→ SOURCE DATA:
-- Start --
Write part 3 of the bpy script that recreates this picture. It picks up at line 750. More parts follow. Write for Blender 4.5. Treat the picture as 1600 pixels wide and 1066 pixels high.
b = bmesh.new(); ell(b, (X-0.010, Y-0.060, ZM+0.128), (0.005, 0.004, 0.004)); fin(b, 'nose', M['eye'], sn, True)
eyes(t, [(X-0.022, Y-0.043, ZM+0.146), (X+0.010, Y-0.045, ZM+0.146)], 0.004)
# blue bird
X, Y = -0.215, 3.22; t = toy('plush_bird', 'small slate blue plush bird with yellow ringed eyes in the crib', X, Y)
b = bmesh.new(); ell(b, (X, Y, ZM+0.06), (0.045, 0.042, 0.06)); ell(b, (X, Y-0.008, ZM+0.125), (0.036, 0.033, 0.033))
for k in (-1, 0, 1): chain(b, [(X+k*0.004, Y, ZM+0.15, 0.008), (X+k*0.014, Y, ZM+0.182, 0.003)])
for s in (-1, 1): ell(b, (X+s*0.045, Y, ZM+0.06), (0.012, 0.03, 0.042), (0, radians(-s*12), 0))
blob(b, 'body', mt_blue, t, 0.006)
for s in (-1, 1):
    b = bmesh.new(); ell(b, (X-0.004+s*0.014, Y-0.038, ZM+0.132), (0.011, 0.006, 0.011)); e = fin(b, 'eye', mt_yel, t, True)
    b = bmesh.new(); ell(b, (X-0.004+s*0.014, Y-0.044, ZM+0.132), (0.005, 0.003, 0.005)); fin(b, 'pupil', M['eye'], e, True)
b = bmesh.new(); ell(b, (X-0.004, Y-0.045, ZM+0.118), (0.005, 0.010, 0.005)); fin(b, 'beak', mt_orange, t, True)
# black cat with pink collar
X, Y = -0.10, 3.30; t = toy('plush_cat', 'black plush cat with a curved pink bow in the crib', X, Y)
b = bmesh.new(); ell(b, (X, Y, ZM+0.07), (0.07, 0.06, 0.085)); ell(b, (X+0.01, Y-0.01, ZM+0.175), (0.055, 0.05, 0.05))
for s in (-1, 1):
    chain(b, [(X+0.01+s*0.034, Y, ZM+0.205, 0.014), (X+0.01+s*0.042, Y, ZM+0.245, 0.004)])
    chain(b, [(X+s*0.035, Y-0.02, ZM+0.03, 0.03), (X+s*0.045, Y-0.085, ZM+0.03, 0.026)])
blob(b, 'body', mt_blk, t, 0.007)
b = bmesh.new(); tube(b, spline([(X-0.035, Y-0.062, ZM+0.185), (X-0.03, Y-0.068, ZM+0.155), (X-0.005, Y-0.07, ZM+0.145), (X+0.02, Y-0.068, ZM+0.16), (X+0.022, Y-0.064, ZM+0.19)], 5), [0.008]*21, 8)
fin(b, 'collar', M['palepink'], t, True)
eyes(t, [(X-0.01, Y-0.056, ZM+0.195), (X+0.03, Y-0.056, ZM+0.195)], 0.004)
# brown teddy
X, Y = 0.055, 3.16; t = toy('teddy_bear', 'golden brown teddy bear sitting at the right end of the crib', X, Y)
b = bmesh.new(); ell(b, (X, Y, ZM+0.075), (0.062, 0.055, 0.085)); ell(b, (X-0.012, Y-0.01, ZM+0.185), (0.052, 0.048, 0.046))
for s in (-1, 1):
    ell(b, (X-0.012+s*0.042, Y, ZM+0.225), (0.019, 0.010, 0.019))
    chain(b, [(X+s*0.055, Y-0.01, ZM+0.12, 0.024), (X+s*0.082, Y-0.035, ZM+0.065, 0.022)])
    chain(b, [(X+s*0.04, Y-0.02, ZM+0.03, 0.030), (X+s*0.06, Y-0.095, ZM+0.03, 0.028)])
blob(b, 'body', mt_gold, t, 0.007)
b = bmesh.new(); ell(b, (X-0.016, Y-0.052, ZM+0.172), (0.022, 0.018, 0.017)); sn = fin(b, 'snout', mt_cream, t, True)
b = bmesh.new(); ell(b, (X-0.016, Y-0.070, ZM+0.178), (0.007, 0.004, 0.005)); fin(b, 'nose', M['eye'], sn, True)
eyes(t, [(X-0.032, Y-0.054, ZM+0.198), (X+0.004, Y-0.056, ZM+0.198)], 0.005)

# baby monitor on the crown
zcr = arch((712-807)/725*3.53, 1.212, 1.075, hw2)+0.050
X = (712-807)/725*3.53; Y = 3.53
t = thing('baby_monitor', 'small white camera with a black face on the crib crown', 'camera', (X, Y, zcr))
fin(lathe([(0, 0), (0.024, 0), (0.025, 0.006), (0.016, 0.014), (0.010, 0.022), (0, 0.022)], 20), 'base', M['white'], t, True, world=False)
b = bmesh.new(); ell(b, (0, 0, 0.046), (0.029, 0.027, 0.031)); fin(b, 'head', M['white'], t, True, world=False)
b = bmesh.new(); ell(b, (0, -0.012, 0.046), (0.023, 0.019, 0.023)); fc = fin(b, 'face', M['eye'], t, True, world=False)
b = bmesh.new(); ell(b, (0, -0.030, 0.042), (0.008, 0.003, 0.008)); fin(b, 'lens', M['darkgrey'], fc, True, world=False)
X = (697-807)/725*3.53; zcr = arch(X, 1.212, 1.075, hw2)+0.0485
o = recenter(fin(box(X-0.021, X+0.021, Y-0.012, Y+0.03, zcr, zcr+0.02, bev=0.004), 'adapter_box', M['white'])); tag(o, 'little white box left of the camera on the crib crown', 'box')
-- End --
→ EXERCISE REQUIREMENTS: Without leaving anything out, quote all the data.

→ RESPONSE FOR THIS EXERCISE:
Write part 3 of the bpy script that recreates this picture. It picks up at line 750. More parts follow. Write for Blender 4.5. Treat the picture as 1600 pixels wide and 1066 pixels high.
b = bmesh.new(); ell(b, (X-0.010, Y-0.060, ZM+0.128), (0.005, 0.004, 0.004)); fin(b, 'nose', M['eye'], sn, True)
eyes(t, [(X-0.022, Y-0.043, ZM+0.146), (X+0.010, Y-0.045, ZM+0.146)], 0.004)
# blue bird
X, Y = -0.215, 3.22; t = toy('plush_bird', 'small slate blue plush bird with yellow ringed eyes in the crib', X, Y)
b = bmesh.new(); ell(b, (X, Y, ZM+0.06), (0.045, 0.042, 0.06)); ell(b, (X, Y-0.008, ZM+0.125), (0.036, 0.033, 0.033))
for k in (-1, 0, 1): chain(b, [(X+k*0.004, Y, ZM+0.15, 0.008), (X+k*0.014, Y, ZM+0.182, 0.003)])
for s in (-1, 1): ell(b, (X+s*0.045, Y, ZM+0.06), (0.012, 0.03, 0.042), (0, radians(-s*12), 0))
blob(b, 'body', mt_blue, t, 0.006)
for s in (-1, 1):
    b = bmesh.new(); ell(b, (X-0.004+s*0.014, Y-0.038, ZM+0.132), (0.011, 0.006, 0.011)); e = fin(b, 'eye', mt_yel, t, True)
    b = bmesh.new(); ell(b, (X-0.004+s*0.014, Y-0.044, ZM+0.132), (0.005, 0.003, 0.005)); fin(b, 'pupil', M['eye'], e, True)
b = bmesh.new(); ell(b, (X-0.004, Y-0.045, ZM+0.118), (0.005, 0.010, 0.005)); fin(b, 'beak', mt_orange, t, True)
# black cat with pink collar
X, Y = -0.10, 3.30; t = toy('plush_cat', 'black plush cat with a curved pink bow in the crib', X, Y)
b = bmesh.new(); ell(b, (X, Y, ZM+0.07), (0.07, 0.06, 0.085)); ell(b, (X+0.01, Y-0.01, ZM+0.175), (0.055, 0.05, 0.05))
for s in (-1, 1):
    chain(b, [(X+0.01+s*0.034, Y, ZM+0.205, 0.014), (X+0.01+s*0.042, Y, ZM+0.245, 0.004)])
    chain(b, [(X+s*0.035, Y-0.02, ZM+0.03, 0.03), (X+s*0.045, Y-0.085, ZM+0.03, 0.026)])
blob(b, 'body', mt_blk, t, 0.007)
b = bmesh.new(); tube(b, spline([(X-0.035, Y-0.062, ZM+0.185), (X-0.03, Y-0.068, ZM+0.155), (X-0.005, Y-0.07, ZM+0.145), (X+0.02, Y-0.068, ZM+0.16), (X+0.022, Y-0.064, ZM+0.19)], 5), [0.008]*21, 8)
fin(b, 'collar', M['palepink'], t, True)
eyes(t, [(X-0.01, Y-0.056, ZM+0.195), (X+0.03, Y-0.056, ZM+0.195)], 0.004)
# brown teddy
X, Y = 0.055, 3.16; t = toy('teddy_bear', 'golden brown teddy bear sitting at the right end of the crib', X, Y)
b = bmesh.new(); ell(b, (X, Y, ZM+0.075), (0.062, 0.055, 0.085)); ell(b, (X-0.012, Y-0.01, ZM+0.185), (0.052, 0.048, 0.046))
for s in (-1, 1):
    ell(b, (X-0.012+s*0.042, Y, ZM+0.225), (0.019, 0.010, 0.019))
    chain(b, [(X+s*0.055, Y-0.01, ZM+0.12, 0.024), (X+s*0.082, Y-0.035, ZM+0.065, 0.022)])
    chain(b, [(X+s*0.04, Y-0.02, ZM+0.03, 0.030), (X+s*0.06, Y-0.095, ZM+0.03, 0.028)])
blob(b, 'body', mt_gold, t, 0.007)
b = bmesh.new(); ell(b, (X-0.016, Y-0.052, ZM+0.172), (0.022, 0.018, 0.017)); sn = fin(b, 'snout', mt_cream, t, True)
b = bmesh.new(); ell(b, (X-0.016, Y-0.070, ZM+0.178), (0.007, 0.004, 0.005)); fin(b, 'nose', M['eye'], sn, True)
eyes(t, [(X-0.032, Y-0.054, ZM+0.198), (X+0.004, Y-0.056, ZM+0.198)], 0.005)

# baby monitor on the crown
zcr = arch((712-807)/725*3.53, 1.212, 1.075, hw2)+0.050
X = (712-807)/725*3.53; Y = 3.53
t = thing('baby_monitor', 'small white camera with a black face on the crib crown', 'camera', (X, Y, zcr))
fin(lathe([(0, 0), (0.024, 0), (0.025, 0.006), (0.016, 0.014), (0.010, 0.022), (0, 0.022)], 20), 'base', M['white'], t, True, world=False)
b = bmesh.new(); ell(b, (0, 0, 0.046), (0.029, 0.027, 0.031)); fin(b, 'head', M['white'], t, True, world=False)
b = bmesh.new(); ell(b, (0, -0.012, 0.046), (0.023, 0.019, 0.023)); fc = fin(b, 'face', M['eye'], t, True, world=False)
b = bmesh.new(); ell(b, (0, -0.030, 0.042), (0.008, 0.003, 0.008)); fin(b, 'lens', M['darkgrey'], fc, True, world=False)
X = (697-807)/725*3.53; zcr = arch(X, 1.212, 1.075, hw2)+0.0485
o = recenter(fin(box(X-0.021, X+0.021, Y-0.012, Y+0.03, zcr, zcr+0.02, bev=0.004), 'adapter_box', M['white'])); tag(o, 'little white box left of the camera on the crib crown', 'box')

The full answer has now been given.